Obviously, we don't want these methods to become commonplace. But can no one imagine a scenario where torture might be the only way to save tens of thousands of lives?
Let me reiterate, I do think banning torture is the right thing to do, and thankfully Obama has already done that. But perhaps some wiggle room isn't such a bad idea. We are, after all, the most powerful country on the face of the earth, with great power comes great responsibility. That Obama will control a tremendous amount of power, including the power to wipe whole counties off the face of the earth, is not in dispute. It's not the proper use of power that we need to watch out for, it's the abuse of power.
We all knew the awesome powers inherent to the office of the Commander-in-Chief. Our vote is a way of saying, we trust you, Barack Obama, to faithfully manage this authority.
If we can trust Obama to be in charge of America's military and nuclear arsenal, can't we trust him to use extreme interrogative measures only in the rarest and most dire of circumstances? To put this debate in perspective, which is worse, the authority to use torture to extract vital information from a single terrorist suspect, or the authority to create apocalyptic nuclear war?
If you think about it, the ban Obama has enacted is similar to our policy on the use of WMD's. The US hasn't committed to never being allowed to use WMD's, but we have demonstrated to the world that we will only use them responsibly and only as a last resort. Since harsh interrogation tactics can be useful in some types of ticking-time-bomb scenarios, why not treat the issue of torture like the issue of nuclear weapons?
Let's look at some of Joe's howlers:
"..How do I know? Simple. I can say with certainty that I would crack under torture. I couldn't take it..."
- Here, Joe has unconsciously assumed that when he was being tortured, he actually possessed information. In that case, as he says, he would promptly spill the beans. But what if he had no information? Most of the US-held detainees have no information, but are tortured ANYWAY. The captors have no way of knowing a priori whether a given detainee really has any significant information. Many of them have been tortured to death. Many have been tortured even after years in captivity. // Joe apparently didn't even consider such things.
Joe stupidly writes, "If we can trust Obama to be in charge of America's military and nuclear arsenal, can't we trust him to use extreme interrogative measures only in the rarest and most dire of circumstances?"
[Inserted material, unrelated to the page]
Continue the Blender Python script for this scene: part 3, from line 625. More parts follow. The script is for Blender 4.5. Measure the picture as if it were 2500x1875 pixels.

- Here, Genius Joe has forgotten that "we" also trusted Bush "to be in charge of America's military and nuclear arsenal." So by Joe's logic, we should also have trusted Bush "to use extreme interrogative measures only in the rarest and most dire of circumstances."
Joe also writes, "The US hasn't committed to never being allowed to use WMD's, but we have demonstrated to the world that we will only use them responsibly and only as a last resort."
- The US has demonstrated no such thing. It was entirely possible that Bush might have used nukes in Iran, any time in the last few years. The Democrats would have done no more to oppose this than they did to oppose any other Bush policy (like torture & eavesdropping, for instance). Hillary spoke only 9 months ago of "obliterating Iran." // What's most striking about Joe's statement is that it lays bare what a naive believer in America's wonderfulness he is.
"...wiggle room isn't such a bad idea"
You're not too bright, are you Joe? Watching '24' on Fox a little too much?
This tentative Obama supporter is embarrassed to be in the company of koolaid drinking, unprincipled Obama supporters like you.
Agreed people like JpeHope just encourage me to be MORE cynical about this whole enterprise. :(
I understand your thinking that torture would work because of YOUR response. The problem with torture is that it is in the control of the torturers. What if they don't or won't believe your truthful response? Would you then fabricate lies that support Darth Vader's arguments, to make it stop? I bet you would. Not that I would fault you for that. That is why we need to make it illegal, for practical reasons and for upholding peace of mind of our citizens and the rest of the world, it should be illegal on moral grounds.